Chinese Investors’ Takeover of Radio Station in Mexico Raises Propaganda Concerns

October 18, 2018 Updated: October 18, 2018

A major Spanish-language radio station in Mexico—with enough wattage to be heard in large swathes across the border in Southern California—was recently purchased by an entity with ties to a pro-Beijing television network, raising concerns that the station could soon beam the Chinese regime’s propaganda into the United States and Mexico.

According to public FCC (Federal Communications Commission) filings, the Tijuana-based AM radio station XEWW 690 was purchased by a New York investment firm, H&H Group, in mid-July.

“The applicant proposes to provide a full range of Mandarin Chinese language programming,” according to the filing, “including music, entertainment, weather reports, local (Los Angeles) traffic reports, and local Chinese community news.”

Since XEWW is a Mexican radio station, the purchase doesn’t need the FCC’s approval. However, the FCC must approve the transfer of transmission rights from the station’s previous owner, GLR Services, to its new owner.

According to a coverage map by Radio Locator, XEWW’s potential audience includes much of Southern California. There is a large Chinese population in the hubs of Los Angeles and San Diego.

A look into H&H Group’s background reveals ties to Phoenix TV, a Hong Kong-based broadcaster that is owned by a former Chinese military officer and has close ties to Beijing officials.

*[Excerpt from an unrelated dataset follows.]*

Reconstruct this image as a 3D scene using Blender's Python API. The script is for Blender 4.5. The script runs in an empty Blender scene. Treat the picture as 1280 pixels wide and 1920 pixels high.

Sarah Cook, a China expert at human-rights group Freedom House, told U.S. Congress in May 2017 testimony that Phoenix TV was “an example of a Chinese propaganda outlet not directly owned by the Beijing government.” China’s state broadcaster, CCTV, has a 10-percent stake in Phoenix.

H&H’s majority stake—97 percent, to be exact—is held by Vivian Huo, a Beijing native and naturalized U.S. citizen. On the company’s website, Jackie Pang is listed as a senior adviser. She is, according to her LinkedIn page, the producer and host of a financial news program on Phoenix TV.

Jackie Pang, host of Phoenix TV’s financial news program.
Jackie Pang, host of Phoenix TV’s financial news program, in a 2014 video clip uploaded by the Hong Kong-based broadcaster. (Screenshot via YouTube)

In addition, in a section of its FCC filings asking where programs will originate, the listed address, “3810 Durbin Street, Irwindale, CA, 91706,” is the site of Phoenix TV’s U.S. office.

When the Washington Free Beacon contacted Huo to ask about H&H’s ties with Phoenix TV, she responded: “We have a rental office in Phoenix building. That’s it.”

Phoenix won’t be involved in producing programming for the radio station, Huo told the Washington Free Beacon.

The newspaper also contacted Pang, who said she wasn’t involved in the radio deal. However, she didn’t respond when asked if she is still employed by Phoenix.

A recruiting advertisement placed by Phoenix TV’s U.S. branch on WeChat, the popular social-media platform, seeks “program producers, narrators, hosts, and ad sales managers” for “AM 690, Phoenix U Radio.”

Epoch Times Photo
Phoenix TV’s recruitment ad on WeChat. (The Epoch Times)

Local radio stations in California aren’t convinced about H&H’s denials. On Aug. 8, Chinese Sound of Oriental and West Heritage, which broadcasts Chinese-language programming in the area near Walnut, California, through the FM radio station KQEV-LP, filed a petition with the FCC to deny approval for the transfer of transmission rights. It stated that XEWW’s strong signals could compete with KQEV’s programming, resulting in “significant loss of audience and donations.” In addition, the transfer “might allow the Chinese government to provide its own propaganda programming to air on the station.”

Winston Xia, president of Sound of Oriental and West Heritage, said XEWW’s connections to Phoenix TV suggest that the Chinese regime will soon be able to encroach on freedom of speech on U.S. airwaves.

“Through using an American-registered company, it is importing many [propaganda],” he said.

The U.S. Justice Department is now investigating the XEWW deal after learning about its possible connections to Phoenix TV, the Washington Free Beacon reported, citing government sources.

The U.S. government is stepping up efforts to counter foreign influence campaigns. U.S. Sen. Marco Rubio (R-Fla.)—who earlier this year introduced a bill to require Chinese-regime-funded Confucius Institutes to register as foreign agents with government authorities—is planning a bill to require all media directed or owned by China’s state entities to register as foreign agents.